2015年4月24日 星期五

1950s Part 5: Land reform

 Land reform, more like robbing Peter to pay Paul
Paul now owned a brick house with stone pillars and a water buffalo
and Peter, worthless stocks of unprofitable nationalized corporations
Source: http://taipics.com/mediapubs_development.php
In 1953, 耕者有其田條例 was enacted. Many, to this day, still believe that this was a governmental benevolent policy (德政). Indeed, 300,000 tenant-farmer families had reaped the benefits; even though it came at a hefty price to others that had been haplessly classified as landlords.
Taiwan land reform working manual, Feb 1953
The definition of Landlord in China had evolved with time:
(1) In 1928, a small landlord was one who owned around 3.07 hectares of land. By this standard, only 6.77% of Taiwan's peasant households in the early 1950s qualified.
(2) In 1933, the threshold was changed to 5.12 hectares. And 2.88% of Taiwan's landowners would have qualified.
(3) In 1941, the definition again changed to an ownership of 18.41 hectares, only 0.9% of Taiwan's farming households would have qualified.
In other words, unlike China, there were very few mega-landlords in Taiwan.

Land reform was a policy of the utmost import in China. Whoever won the hearts and minds of the peasants would rule China. The slogan 耕者有其田 (land solely for tillers) was actually shared by both CCP and KMT. This photo was taken in the "liberated areas" in China in 1947:
土地法大纲公布后,解放区农民行动起来,为实现“耕者有其田”而斗争
The CCP mode was a bloody one, with the "evil" mega-landlords totally eliminated in the 50s. When the KMT carried out the land reform in Taiwan, a landlord is now defined as anyone who rented out land regardless of the acreage. With this, 106,049 households with more than 2 million people were affected, and many became destitute from the loss of their major even the only income.

Was there such a need for land reform as that in Communist China? Political, sociological, and economical analyses and debates abound these days. The simple fact remains that there was not much of a difference in wealth between the land owners and the hired farmers by the 1950s. Starting in the 1920s, through education, many owners had become white collar workers and moved away. And for a multitude of reasons, there were also households with no menfolks to work the fields. These owners leased out often their inherited family plots to those farming neighbors. Changes in the employment structure in 1946 and the monetary system in 1949 had ensured financial ruin of Taiwanese "landlords". Worse, under the robbing Peter to pay Paul land grab, Peter was compensated with stocks worth 1/10 of their face values, issued by nationalized corporations that never turned a profit. At least only livelihood, not lives, was lost.

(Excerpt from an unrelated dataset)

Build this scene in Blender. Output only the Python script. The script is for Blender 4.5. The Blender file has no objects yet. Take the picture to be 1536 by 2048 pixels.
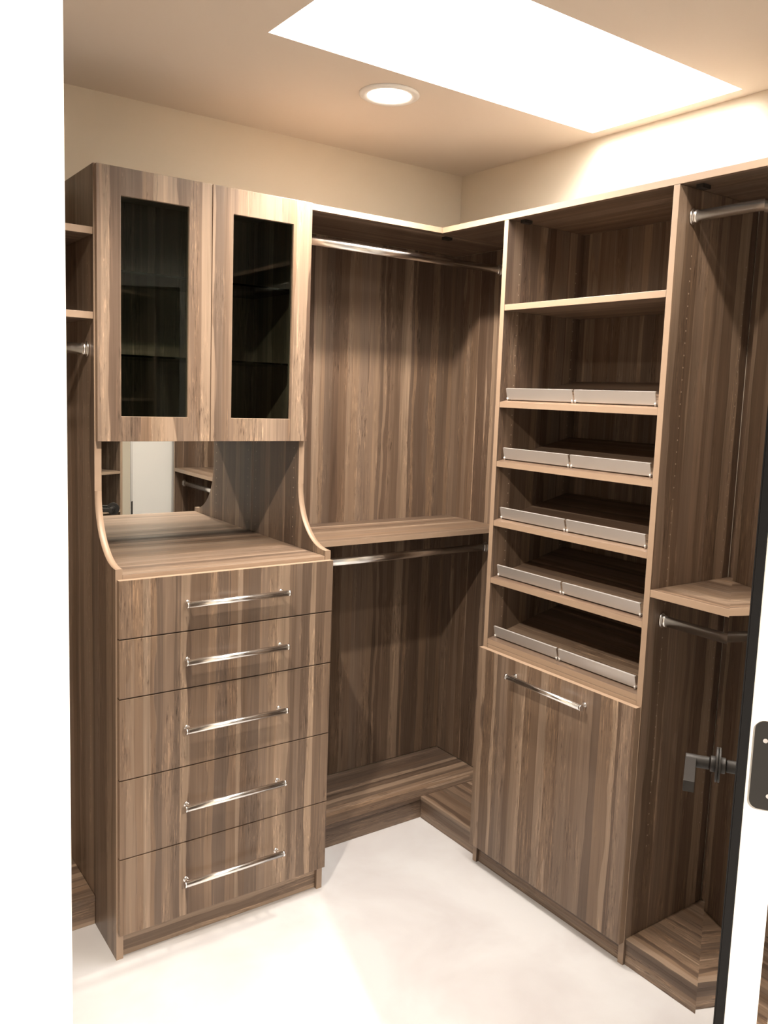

This land reform was in fact the biggest property transfer in modern Taiwan history. Also neglected was what would happen to the land if the tenant-farmer-turned-land-owners decided to get out of farming. In the past 60 years, they had been selling off the land for industrial or residential development, first a trickle, increasingly, to a torrent in recent years, and a crop of nouveau riche is born.